Job
Hand back each line, unchanged, from the top down to the line where "PI = math.pi" sits.

Recorded information
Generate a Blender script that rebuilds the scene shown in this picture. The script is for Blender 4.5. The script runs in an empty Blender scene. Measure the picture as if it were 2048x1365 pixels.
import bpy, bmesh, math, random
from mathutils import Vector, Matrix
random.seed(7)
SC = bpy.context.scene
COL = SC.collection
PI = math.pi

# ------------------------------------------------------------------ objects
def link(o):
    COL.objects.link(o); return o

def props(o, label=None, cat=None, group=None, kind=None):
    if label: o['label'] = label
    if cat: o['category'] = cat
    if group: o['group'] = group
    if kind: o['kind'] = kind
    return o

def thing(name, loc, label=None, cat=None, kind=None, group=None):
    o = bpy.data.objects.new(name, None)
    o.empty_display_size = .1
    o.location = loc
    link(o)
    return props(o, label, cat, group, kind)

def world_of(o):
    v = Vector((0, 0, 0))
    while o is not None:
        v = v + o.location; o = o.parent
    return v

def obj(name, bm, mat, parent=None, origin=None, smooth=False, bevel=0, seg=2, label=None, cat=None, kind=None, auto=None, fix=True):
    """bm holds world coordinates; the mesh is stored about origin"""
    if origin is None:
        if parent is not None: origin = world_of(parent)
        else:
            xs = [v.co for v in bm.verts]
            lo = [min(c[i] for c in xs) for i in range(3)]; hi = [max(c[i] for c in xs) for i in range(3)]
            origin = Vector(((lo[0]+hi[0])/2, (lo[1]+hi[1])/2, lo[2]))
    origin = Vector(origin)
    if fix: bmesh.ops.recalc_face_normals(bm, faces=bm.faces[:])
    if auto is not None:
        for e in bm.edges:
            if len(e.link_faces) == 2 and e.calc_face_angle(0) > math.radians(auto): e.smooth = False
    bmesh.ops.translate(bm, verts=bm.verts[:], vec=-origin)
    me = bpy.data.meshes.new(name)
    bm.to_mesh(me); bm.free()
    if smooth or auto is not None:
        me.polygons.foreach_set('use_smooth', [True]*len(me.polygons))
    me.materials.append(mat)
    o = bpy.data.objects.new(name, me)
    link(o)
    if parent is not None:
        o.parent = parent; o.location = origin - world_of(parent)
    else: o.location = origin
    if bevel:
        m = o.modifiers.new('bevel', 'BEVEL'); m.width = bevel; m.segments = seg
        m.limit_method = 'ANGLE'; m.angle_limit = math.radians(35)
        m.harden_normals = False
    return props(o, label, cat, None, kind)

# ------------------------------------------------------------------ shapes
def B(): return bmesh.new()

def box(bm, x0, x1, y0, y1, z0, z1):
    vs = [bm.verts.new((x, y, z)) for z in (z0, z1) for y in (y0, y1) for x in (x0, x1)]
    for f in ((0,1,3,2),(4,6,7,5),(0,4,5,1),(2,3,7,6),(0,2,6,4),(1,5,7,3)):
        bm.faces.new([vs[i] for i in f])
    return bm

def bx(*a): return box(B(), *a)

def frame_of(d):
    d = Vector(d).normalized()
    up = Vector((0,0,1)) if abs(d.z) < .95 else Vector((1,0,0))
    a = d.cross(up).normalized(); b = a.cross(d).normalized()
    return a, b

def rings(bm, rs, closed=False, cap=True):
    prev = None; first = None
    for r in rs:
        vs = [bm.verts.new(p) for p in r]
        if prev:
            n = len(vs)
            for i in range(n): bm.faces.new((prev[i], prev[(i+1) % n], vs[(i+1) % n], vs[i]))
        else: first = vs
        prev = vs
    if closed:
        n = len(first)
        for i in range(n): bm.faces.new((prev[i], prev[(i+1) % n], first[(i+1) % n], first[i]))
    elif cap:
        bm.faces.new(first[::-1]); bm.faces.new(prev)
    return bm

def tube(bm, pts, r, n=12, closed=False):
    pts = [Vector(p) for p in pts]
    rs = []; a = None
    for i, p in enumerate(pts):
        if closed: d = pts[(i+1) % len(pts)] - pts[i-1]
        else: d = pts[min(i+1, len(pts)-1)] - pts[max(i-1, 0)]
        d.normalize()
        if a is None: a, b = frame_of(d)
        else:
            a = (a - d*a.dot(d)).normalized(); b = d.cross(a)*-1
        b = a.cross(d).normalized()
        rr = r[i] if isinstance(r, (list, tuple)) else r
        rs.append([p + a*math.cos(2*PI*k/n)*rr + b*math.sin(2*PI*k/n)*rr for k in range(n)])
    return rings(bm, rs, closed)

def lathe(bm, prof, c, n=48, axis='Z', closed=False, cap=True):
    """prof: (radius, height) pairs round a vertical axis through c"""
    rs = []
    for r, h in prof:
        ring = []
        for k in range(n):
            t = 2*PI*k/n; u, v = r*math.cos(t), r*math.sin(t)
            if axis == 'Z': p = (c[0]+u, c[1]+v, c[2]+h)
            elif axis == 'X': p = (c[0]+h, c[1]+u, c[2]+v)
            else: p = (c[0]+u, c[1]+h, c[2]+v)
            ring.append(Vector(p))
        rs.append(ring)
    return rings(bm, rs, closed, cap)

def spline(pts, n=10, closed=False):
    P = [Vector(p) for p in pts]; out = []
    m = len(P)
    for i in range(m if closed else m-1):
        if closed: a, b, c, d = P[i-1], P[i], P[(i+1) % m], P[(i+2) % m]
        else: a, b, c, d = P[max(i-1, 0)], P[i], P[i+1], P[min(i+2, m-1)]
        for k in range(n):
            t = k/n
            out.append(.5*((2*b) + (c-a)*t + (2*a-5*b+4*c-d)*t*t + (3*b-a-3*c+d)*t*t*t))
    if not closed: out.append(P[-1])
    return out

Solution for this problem
Generate a Blender script that rebuilds the scene shown in this picture. The script is for Blender 4.5. The script runs in an empty Blender scene. Measure the picture as if it were 2048x1365 pixels.
import bpy, bmesh, math, random
from mathutils import Vector, Matrix
random.seed(7)
SC = bpy.context.scene
COL = SC.collection
PI = math.pi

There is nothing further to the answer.